Wie kommt es, dass die Auseinandersetzung mit einem natürlichen Prozess des Lebens so zurückgewiesen wird? Es gab Zeiten, da wurde die Leiche im Haus aufgebahrt, damit Familie und Freunde in Ruhe Abschied nehmen können. Das Ritual ist nicht mehr Teil unserer Kultur, gilt als nicht mehr zeitgemäß. Ob das gut ist oder nicht, darüber lässt sich streiten. Auch heute verzichten viele Menschen auf eine offene Aufbahrung. Viele sehen den Körper am Ende nur noch als Hülle. Die Seele ist verschwunden, der Mensch nicht mehr derselbe. Aber ist nicht genau diese Hülle ein Teil des Ganzen? Der Blick auf den befremdlichen Zustand mag erschreckend sein. Die direkte Konfrontation mit dem Tod tut weh.
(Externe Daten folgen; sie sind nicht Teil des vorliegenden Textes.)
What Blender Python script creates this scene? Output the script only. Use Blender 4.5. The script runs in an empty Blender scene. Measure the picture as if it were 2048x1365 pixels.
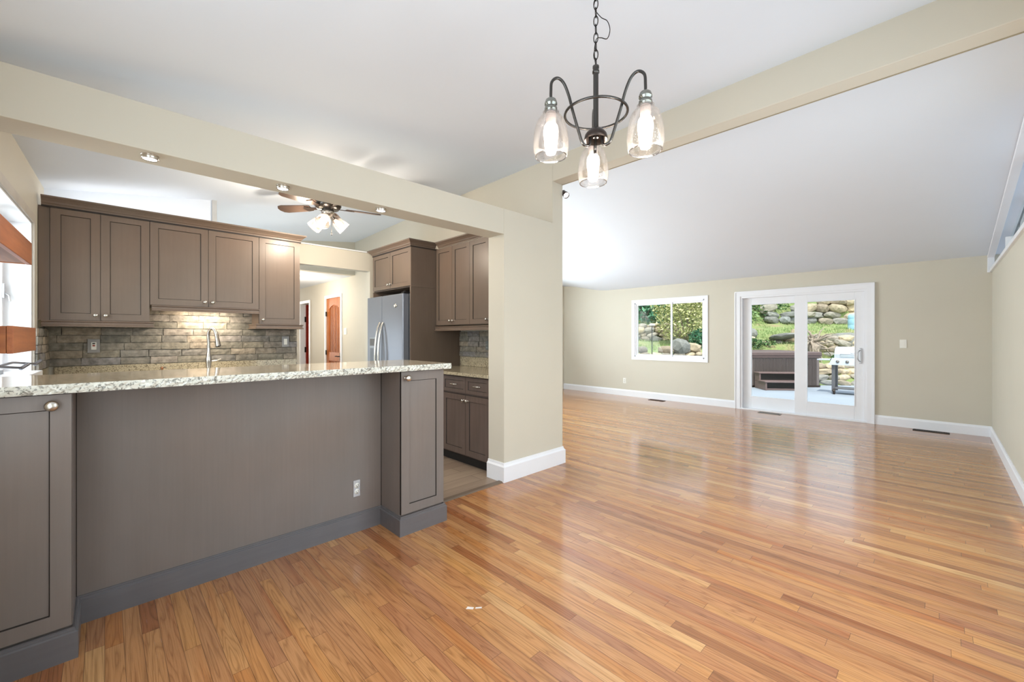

Außerdem lässt sich der Tod nicht verdrängen, wenn der Leichnam vor einem liegt. Doch die Basis, um den Abschied eines Menschen zu begreifen, ist die Akzeptanz, dass er gegangen ist. Möglicherweise ist es leichter zu akzeptieren, wenn der Blick auf den toten Angehörigen frei liegt, ohne den Deckel des Sarges. Die Vorstellung, dass ein Mann eine Nacht lang an der Seite seiner toten Frau sitzt, mag für einige verrückt klingen. Aber jemand, der sich so intensiv damit auseinandersetzt, dass der Partner gegangen ist, kann am Ende vielleicht einfach besser verstehen. Verstehen, dass hinter der Kälte immer noch der Liebste steckt, er jedoch für immer von dieser Welt gegangen ist.